Qu'en avez vous pensé ? Des avis, des retours ?
Note de l'auteure :
Ce texte traite de harcèlement et, puisque la question m'a déjà été posée, je tiens à préciser ceci:
Non, Judith n'est pas folle.
Elle a été harcelée par Maxime et ses amis. Peut-être ceux-ci avaient-ils conscience de ce qu'ils faisaient mais ils ne pensaient sans doute pas que cela se terminerait ainsi. Eux seuls ont la réponse à cette question.
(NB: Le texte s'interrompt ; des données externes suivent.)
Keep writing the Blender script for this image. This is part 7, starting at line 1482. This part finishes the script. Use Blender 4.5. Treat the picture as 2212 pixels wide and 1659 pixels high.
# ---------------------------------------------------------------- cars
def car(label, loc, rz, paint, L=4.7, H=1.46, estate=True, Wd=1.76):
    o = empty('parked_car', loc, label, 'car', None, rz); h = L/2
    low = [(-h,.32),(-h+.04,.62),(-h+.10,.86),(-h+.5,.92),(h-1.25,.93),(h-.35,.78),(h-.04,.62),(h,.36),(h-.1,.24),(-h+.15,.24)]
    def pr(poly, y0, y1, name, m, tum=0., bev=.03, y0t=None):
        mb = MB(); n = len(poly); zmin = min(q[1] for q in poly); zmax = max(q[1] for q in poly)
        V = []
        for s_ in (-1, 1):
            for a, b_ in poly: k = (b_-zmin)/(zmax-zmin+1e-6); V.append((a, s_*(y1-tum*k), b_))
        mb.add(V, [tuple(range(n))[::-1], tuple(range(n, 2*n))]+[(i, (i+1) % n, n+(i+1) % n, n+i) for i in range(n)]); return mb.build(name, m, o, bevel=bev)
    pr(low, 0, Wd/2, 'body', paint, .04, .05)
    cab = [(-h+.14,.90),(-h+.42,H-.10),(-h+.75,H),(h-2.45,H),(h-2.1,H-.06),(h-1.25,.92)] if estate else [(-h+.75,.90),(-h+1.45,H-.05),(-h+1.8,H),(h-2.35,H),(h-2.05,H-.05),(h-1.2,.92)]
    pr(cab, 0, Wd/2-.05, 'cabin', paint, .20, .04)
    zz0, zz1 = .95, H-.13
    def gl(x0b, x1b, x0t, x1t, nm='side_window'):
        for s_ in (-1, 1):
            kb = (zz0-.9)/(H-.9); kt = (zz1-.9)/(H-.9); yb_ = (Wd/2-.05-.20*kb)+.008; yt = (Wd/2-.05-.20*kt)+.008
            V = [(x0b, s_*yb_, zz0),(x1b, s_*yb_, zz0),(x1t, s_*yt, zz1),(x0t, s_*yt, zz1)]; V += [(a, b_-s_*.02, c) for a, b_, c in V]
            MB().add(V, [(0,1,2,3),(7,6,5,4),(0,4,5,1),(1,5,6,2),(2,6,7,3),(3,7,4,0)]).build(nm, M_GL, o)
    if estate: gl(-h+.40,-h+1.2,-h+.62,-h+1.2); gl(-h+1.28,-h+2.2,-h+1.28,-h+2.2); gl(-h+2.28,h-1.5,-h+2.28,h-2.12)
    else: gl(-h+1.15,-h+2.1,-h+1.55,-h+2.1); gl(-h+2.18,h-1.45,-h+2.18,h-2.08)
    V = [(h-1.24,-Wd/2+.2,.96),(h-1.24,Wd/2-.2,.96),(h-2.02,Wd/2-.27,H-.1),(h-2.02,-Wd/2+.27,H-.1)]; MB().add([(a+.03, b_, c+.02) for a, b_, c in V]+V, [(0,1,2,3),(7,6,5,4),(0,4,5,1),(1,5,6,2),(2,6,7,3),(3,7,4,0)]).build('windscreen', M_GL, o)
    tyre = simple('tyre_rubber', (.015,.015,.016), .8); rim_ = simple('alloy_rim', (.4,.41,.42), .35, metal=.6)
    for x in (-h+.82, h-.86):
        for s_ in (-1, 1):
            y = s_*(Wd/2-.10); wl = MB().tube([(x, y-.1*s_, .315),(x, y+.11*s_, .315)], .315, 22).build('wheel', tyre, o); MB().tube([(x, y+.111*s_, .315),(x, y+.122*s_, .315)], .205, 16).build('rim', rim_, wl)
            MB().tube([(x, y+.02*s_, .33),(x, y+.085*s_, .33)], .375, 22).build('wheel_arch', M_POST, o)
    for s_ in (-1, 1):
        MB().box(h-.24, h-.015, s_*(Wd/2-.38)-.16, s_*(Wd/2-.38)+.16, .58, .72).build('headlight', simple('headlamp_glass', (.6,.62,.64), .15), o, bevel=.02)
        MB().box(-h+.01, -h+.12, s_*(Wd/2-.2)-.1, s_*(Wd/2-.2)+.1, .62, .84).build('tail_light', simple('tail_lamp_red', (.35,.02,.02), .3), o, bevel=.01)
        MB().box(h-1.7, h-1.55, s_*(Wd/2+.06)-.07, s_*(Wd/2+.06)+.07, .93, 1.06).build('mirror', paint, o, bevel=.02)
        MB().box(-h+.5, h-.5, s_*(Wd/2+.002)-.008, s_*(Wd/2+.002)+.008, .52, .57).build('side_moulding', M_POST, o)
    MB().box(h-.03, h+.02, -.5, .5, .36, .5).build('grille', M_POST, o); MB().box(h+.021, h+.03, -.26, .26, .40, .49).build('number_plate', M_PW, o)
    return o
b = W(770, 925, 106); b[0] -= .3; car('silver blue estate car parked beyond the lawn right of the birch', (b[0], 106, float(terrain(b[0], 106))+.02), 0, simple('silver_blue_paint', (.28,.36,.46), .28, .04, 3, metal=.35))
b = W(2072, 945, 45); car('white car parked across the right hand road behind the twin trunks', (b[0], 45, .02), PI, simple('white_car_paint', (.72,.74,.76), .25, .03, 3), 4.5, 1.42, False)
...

Judith ne sait pas si ce qu'elle croit est vrai ou non car les personnes à qui elle en a parlé ont systématiquement minimisé les faits ou carrément niés. A force qu'on lui répète qu'elle avait tort, le doute s'est insinué en elle et c'est ce qui l'a détruite, poussée au suicide. Elle n'était même plus d'accord avec elle-même, elle ne savait plus ce qui était vrai ou pas, si elle avait inventé sa version des faits ou si tout cela s'était vraiment produit.
Maintenant un petit message de prévention à tous ceux qui liront ceci (je vous remet celui en avant propos):
Le harcèlement est un sujet grave, le harcèlement peut détruire des vies.
Si vous êtes victimes ou témoins, allez en parler le plus rapidement possible.
Si on vous rapporte du harcèlement et que la question vous concerne (professeur, psychologue, parent...) ou pas, vous vous devez d'intervenir, si vous êtes en mesure de le faire.
Ne niez pas ce que l'on vous raconte, ne le mettez pas de côté.
Prenez le temps d'écouter et de comprendre réellement la situation. Vous pouvez sauver des vies.